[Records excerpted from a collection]
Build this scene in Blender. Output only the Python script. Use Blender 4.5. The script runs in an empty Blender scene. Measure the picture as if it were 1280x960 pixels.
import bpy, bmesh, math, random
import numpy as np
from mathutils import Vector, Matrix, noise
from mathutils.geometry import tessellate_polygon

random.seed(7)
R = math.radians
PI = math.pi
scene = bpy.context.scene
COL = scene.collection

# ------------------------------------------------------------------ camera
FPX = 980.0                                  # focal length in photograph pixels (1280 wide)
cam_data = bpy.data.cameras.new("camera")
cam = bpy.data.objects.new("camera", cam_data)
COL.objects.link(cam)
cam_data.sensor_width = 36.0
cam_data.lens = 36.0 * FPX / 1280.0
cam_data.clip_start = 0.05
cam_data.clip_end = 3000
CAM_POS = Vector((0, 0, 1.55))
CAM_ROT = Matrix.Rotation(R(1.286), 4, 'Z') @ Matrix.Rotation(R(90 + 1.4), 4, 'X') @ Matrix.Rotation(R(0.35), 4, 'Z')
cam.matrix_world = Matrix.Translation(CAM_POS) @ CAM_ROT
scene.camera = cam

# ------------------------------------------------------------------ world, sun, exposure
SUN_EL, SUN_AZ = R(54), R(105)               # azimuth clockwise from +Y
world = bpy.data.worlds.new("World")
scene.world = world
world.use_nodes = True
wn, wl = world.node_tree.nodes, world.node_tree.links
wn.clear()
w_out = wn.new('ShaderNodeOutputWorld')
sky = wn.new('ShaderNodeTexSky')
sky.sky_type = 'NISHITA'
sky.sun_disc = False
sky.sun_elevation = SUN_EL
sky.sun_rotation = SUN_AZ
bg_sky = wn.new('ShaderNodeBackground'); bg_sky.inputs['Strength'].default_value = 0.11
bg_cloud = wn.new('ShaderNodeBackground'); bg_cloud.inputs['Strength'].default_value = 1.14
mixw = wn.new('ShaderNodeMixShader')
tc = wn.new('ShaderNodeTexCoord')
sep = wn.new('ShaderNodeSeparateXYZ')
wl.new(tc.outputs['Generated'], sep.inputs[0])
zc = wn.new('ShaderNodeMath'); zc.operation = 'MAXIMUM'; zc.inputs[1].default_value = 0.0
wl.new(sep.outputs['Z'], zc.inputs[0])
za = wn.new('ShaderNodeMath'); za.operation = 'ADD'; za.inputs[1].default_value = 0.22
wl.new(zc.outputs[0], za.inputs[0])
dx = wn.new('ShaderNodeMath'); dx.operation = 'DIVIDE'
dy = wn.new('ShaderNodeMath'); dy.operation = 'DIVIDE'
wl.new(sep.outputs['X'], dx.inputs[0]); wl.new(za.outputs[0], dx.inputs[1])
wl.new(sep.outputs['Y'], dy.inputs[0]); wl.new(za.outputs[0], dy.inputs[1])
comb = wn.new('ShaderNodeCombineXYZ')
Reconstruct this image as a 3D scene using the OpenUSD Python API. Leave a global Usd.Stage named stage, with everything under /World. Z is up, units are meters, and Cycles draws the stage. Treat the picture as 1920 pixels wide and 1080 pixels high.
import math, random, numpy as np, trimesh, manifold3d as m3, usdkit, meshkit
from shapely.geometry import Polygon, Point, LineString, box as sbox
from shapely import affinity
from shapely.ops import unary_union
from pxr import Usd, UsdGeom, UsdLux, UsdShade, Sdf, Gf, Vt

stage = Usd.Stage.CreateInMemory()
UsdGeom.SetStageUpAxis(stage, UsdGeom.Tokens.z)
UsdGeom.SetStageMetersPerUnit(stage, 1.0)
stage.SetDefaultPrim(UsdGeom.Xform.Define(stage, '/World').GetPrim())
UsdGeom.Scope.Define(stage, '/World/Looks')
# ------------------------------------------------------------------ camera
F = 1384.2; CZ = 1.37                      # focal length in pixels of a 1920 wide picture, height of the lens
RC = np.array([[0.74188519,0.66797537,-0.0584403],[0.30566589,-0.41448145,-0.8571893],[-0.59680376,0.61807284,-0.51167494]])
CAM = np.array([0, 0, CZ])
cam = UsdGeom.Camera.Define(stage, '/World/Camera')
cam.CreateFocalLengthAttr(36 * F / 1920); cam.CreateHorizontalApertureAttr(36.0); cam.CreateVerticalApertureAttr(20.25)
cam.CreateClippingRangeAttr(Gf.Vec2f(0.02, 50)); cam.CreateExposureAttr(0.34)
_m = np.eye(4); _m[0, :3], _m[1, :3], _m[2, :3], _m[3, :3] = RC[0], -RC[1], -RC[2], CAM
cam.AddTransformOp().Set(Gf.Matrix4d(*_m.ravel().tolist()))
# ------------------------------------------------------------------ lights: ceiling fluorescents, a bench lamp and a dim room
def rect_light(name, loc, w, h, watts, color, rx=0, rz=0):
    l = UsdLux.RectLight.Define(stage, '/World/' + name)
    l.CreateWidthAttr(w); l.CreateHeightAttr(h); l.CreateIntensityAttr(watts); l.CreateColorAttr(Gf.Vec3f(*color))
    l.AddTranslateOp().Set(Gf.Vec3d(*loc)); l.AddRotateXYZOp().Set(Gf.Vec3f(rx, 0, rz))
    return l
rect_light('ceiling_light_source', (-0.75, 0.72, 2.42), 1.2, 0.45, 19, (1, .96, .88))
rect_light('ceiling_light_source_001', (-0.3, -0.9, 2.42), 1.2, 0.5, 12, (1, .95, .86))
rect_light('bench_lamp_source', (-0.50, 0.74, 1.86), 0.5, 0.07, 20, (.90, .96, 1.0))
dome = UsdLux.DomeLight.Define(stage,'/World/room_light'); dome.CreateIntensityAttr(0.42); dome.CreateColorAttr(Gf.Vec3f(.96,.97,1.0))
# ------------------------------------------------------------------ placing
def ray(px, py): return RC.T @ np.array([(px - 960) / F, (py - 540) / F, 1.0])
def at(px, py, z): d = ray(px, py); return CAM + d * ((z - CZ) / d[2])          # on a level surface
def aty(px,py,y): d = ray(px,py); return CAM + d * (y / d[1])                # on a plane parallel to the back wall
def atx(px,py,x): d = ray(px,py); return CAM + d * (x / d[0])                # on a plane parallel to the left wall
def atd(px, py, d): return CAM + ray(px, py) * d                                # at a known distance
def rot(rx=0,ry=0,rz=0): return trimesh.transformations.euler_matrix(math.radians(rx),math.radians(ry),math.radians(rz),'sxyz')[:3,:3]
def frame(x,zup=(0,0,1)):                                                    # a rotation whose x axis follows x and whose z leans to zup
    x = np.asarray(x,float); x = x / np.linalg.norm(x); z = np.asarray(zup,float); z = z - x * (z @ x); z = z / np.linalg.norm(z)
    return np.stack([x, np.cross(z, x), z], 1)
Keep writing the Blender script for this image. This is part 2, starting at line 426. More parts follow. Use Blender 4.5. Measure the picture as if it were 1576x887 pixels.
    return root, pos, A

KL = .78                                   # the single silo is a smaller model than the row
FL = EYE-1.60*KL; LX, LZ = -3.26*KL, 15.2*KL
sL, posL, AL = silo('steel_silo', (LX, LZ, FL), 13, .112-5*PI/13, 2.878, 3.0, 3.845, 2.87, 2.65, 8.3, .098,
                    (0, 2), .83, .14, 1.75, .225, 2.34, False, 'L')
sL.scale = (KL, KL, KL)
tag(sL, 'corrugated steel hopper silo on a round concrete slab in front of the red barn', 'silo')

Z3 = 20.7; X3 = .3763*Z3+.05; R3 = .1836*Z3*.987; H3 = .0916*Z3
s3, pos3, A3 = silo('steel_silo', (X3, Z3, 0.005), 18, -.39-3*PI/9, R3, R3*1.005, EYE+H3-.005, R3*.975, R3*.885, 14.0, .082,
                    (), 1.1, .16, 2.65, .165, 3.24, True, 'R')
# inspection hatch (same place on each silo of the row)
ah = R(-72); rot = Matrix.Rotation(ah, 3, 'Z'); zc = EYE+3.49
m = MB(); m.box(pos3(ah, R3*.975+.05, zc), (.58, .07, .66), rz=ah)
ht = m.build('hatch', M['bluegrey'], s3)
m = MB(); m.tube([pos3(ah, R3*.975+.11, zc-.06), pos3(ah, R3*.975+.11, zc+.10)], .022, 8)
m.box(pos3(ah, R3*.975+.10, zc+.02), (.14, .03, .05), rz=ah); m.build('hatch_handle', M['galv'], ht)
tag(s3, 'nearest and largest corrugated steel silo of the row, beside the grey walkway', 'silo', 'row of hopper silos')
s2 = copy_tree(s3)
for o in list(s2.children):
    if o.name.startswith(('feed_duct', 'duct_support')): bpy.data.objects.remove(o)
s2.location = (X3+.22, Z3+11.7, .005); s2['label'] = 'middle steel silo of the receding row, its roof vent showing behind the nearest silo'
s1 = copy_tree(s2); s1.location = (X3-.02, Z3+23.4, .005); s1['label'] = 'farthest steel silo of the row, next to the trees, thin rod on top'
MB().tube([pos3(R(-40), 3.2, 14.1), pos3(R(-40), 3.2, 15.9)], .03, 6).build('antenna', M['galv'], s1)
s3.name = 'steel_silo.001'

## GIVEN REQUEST
Copy exactly the lines from the one containing "Keep writing the" through the last line of the records, both included, and nothing else.

## SOLUTION TO THE PROBLEM
Keep writing the Blender script for this image. This is part 2, starting at line 426. More parts follow. Use Blender 4.5. Measure the picture as if it were 1576x887 pixels.
    return root, pos, A

KL = .78                                   # the single silo is a smaller model than the row
FL = EYE-1.60*KL; LX, LZ = -3.26*KL, 15.2*KL
sL, posL, AL = silo('steel_silo', (LX, LZ, FL), 13, .112-5*PI/13, 2.878, 3.0, 3.845, 2.87, 2.65, 8.3, .098,
                    (0, 2), .83, .14, 1.75, .225, 2.34, False, 'L')
sL.scale = (KL, KL, KL)
tag(sL, 'corrugated steel hopper silo on a round concrete slab in front of the red barn', 'silo')

Z3 = 20.7; X3 = .3763*Z3+.05; R3 = .1836*Z3*.987; H3 = .0916*Z3
s3, pos3, A3 = silo('steel_silo', (X3, Z3, 0.005), 18, -.39-3*PI/9, R3, R3*1.005, EYE+H3-.005, R3*.975, R3*.885, 14.0, .082,
                    (), 1.1, .16, 2.65, .165, 3.24, True, 'R')
# inspection hatch (same place on each silo of the row)
ah = R(-72); rot = Matrix.Rotation(ah, 3, 'Z'); zc = EYE+3.49
m = MB(); m.box(pos3(ah, R3*.975+.05, zc), (.58, .07, .66), rz=ah)
ht = m.build('hatch', M['bluegrey'], s3)
m = MB(); m.tube([pos3(ah, R3*.975+.11, zc-.06), pos3(ah, R3*.975+.11, zc+.10)], .022, 8)
m.box(pos3(ah, R3*.975+.10, zc+.02), (.14, .03, .05), rz=ah); m.build('hatch_handle', M['galv'], ht)
tag(s3, 'nearest and largest corrugated steel silo of the row, beside the grey walkway', 'silo', 'row of hopper silos')
s2 = copy_tree(s3)
for o in list(s2.children):
    if o.name.startswith(('feed_duct', 'duct_support')): bpy.data.objects.remove(o)
s2.location = (X3+.22, Z3+11.7, .005); s2['label'] = 'middle steel silo of the receding row, its roof vent showing behind the nearest silo'
s1 = copy_tree(s2); s1.location = (X3-.02, Z3+23.4, .005); s1['label'] = 'farthest steel silo of the row, next to the trees, thin rod on top'
MB().tube([pos3(R(-40), 3.2, 14.1), pos3(R(-40), 3.2, 15.9)], .03, 6).build('antenna', M['galv'], s1)
s3.name = 'steel_silo.001'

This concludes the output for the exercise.